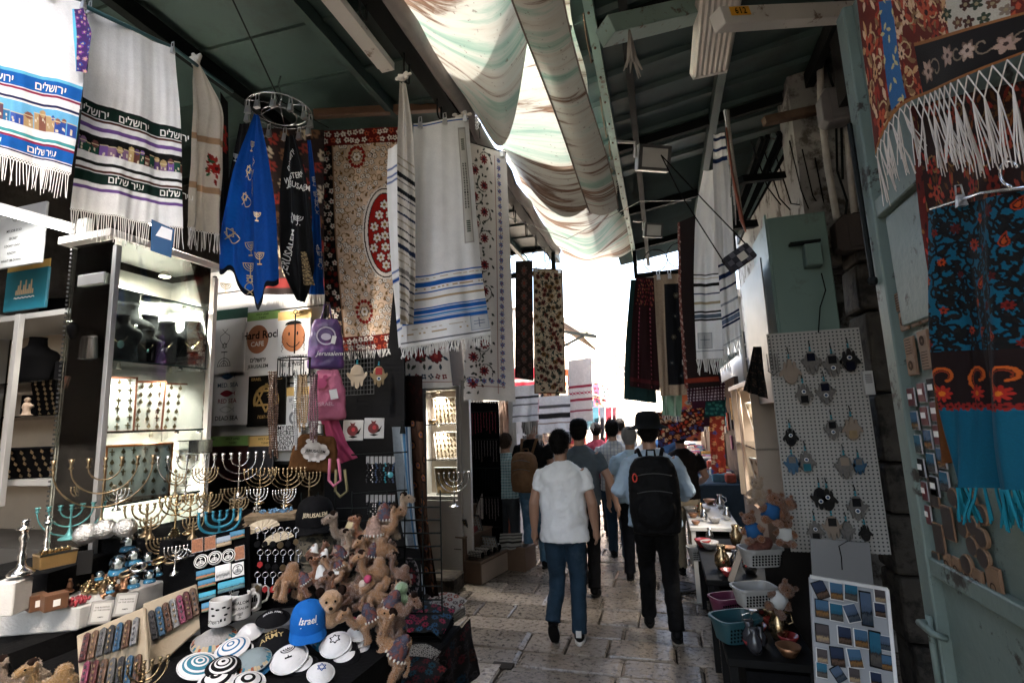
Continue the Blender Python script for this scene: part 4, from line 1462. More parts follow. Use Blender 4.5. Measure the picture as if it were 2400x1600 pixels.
for v0,v1,k in((.555,.562,BK),(.575,.580,TN),(.605,.622,BK),(.655,.662,N1),(.70,.715,hx('a89a7c')),(.75,.757,BK),(.765,.785,hx('53606e')),(.79,.80,BK),(.955,.96,hx('53606e'))):
 c.bandv(v0,v1,k)
c.rect(.02,1.25,.16,1.37,hx('8f979c'))
c.rect(.025,1.255,.155,1.365,hx('c2c4c4'))
c.rect(.085,1.27,.092,1.35,hx('5a646c'))
c.rect(.04,1.30,.14,1.304,hx('5a646c'))
o,S=cloth("prayer_shawl","white gathered shawl with dark stripes and a corner patch, behind the dangling bag","shawl",[(1648,402,3.42),(1628,500,3.42),(1624,660,3.40),(1632,842,3.38)],[(1698,395,3.38),(1700,500,3.36),(1702,660,3.36),(1706,838,3.34)],c.grain(.02),folds=((1.5,.03,.2,.6),(3.3,.012,.5)),trans=.3,fringe=dict(n=24,length=.10,r=.003,sway=.02))
c=Canvas(.16,1.35,200,WHT)
for v0,v1,k in((.02,.035,N1),(.07,.085,N1),(.12,.14,N1),(.62,.63,N1),(.665,.69,N1),(.73,.74,N1),(.80,.812,hx('9aa0a8')),(.86,.87,N1),(.875,.895,hx('6a7890')),(.90,.91,N1),(.985,.99,hx('8f979c'))):
 c.bandv(v0,v1,k)
o,S=cloth("prayer_shawl","narrow front fold of a white shawl with navy stripes at both ends","shawl",[(1672,318,3.30),(1670,420,3.28),(1682,620,3.26),(1696,815,3.24)],[(1698,312,3.30),(1712,420,3.26),(1722,620,3.22),(1738,792,3.2)],c.grain(.02),folds=((1.3,.02,.2,.6),(3,.008,.5)),trans=.3,fringe=dict(n=18,length=.09,r=.003,sway=.02))
b=MB()
for k in range(14):
 a=q.uniform(0,6.28)
 r_=q.uniform(.0,.02)
 p0=at(1703,258,3.2)+A(r_*math.cos(a),r_*math.sin(a),0)
 L=q.uniform(.3,.75)
 b.tube([p0,p0+A(q.uniform(-.01,.01),0,-L*.5),p0+A(q.uniform(-.02,.02),0,-L)],.0035,4)
o=tag(b.build("bead_strand",M("mixed beads",(.35,.32,.28),.4,.3,var=.6,scale=120)),"bunch of bead strands and cords hung beside the navy striped shawl","beads")
b=MB()
p0=at(1702,300,3.17)
b.tube([p0,p0+A(.005,0,-.3),p0+A(.03,0,-.6),p0+A(.045,0,-.68)],[.006,.008,.012,.004],6)
tag(b.build("leather_strap",M("red leather",(.22,.06,.03),.5),smooth=True),"reddish leather strap with a tassel among the bead strands","strap")
b=MB()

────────

> Aim: Write the lines above out again exactly, without any of their pictures.

> Result for this exercise:
Continue the Blender Python script for this scene: part 4, from line 1462. More parts follow. Use Blender 4.5. Measure the picture as if it were 2400x1600 pixels.
for v0,v1,k in((.555,.562,BK),(.575,.580,TN),(.605,.622,BK),(.655,.662,N1),(.70,.715,hx('a89a7c')),(.75,.757,BK),(.765,.785,hx('53606e')),(.79,.80,BK),(.955,.96,hx('53606e'))):
 c.bandv(v0,v1,k)
c.rect(.02,1.25,.16,1.37,hx('8f979c'))
c.rect(.025,1.255,.155,1.365,hx('c2c4c4'))
c.rect(.085,1.27,.092,1.35,hx('5a646c'))
c.rect(.04,1.30,.14,1.304,hx('5a646c'))
o,S=cloth("prayer_shawl","white gathered shawl with dark stripes and a corner patch, behind the dangling bag","shawl",[(1648,402,3.42),(1628,500,3.42),(1624,660,3.40),(1632,842,3.38)],[(1698,395,3.38),(1700,500,3.36),(1702,660,3.36),(1706,838,3.34)],c.grain(.02),folds=((1.5,.03,.2,.6),(3.3,.012,.5)),trans=.3,fringe=dict(n=24,length=.10,r=.003,sway=.02))
c=Canvas(.16,1.35,200,WHT)
for v0,v1,k in((.02,.035,N1),(.07,.085,N1),(.12,.14,N1),(.62,.63,N1),(.665,.69,N1),(.73,.74,N1),(.80,.812,hx('9aa0a8')),(.86,.87,N1),(.875,.895,hx('6a7890')),(.90,.91,N1),(.985,.99,hx('8f979c'))):
 c.bandv(v0,v1,k)
o,S=cloth("prayer_shawl","narrow front fold of a white shawl with navy stripes at both ends","shawl",[(1672,318,3.30),(1670,420,3.28),(1682,620,3.26),(1696,815,3.24)],[(1698,312,3.30),(1712,420,3.26),(1722,620,3.22),(1738,792,3.2)],c.grain(.02),folds=((1.3,.02,.2,.6),(3,.008,.5)),trans=.3,fringe=dict(n=18,length=.09,r=.003,sway=.02))
b=MB()
for k in range(14):
 a=q.uniform(0,6.28)
 r_=q.uniform(.0,.02)
 p0=at(1703,258,3.2)+A(r_*math.cos(a),r_*math.sin(a),0)
 L=q.uniform(.3,.75)
 b.tube([p0,p0+A(q.uniform(-.01,.01),0,-L*.5),p0+A(q.uniform(-.02,.02),0,-L)],.0035,4)
o=tag(b.build("bead_strand",M("mixed beads",(.35,.32,.28),.4,.3,var=.6,scale=120)),"bunch of bead strands and cords hung beside the navy striped shawl","beads")
b=MB()
p0=at(1702,300,3.17)
b.tube([p0,p0+A(.005,0,-.3),p0+A(.03,0,-.6),p0+A(.045,0,-.68)],[.006,.008,.012,.004],6)
tag(b.build("leather_strap",M("red leather",(.22,.06,.03),.5),smooth=True),"reddish leather strap with a tassel among the bead strands","strap")
b=MB()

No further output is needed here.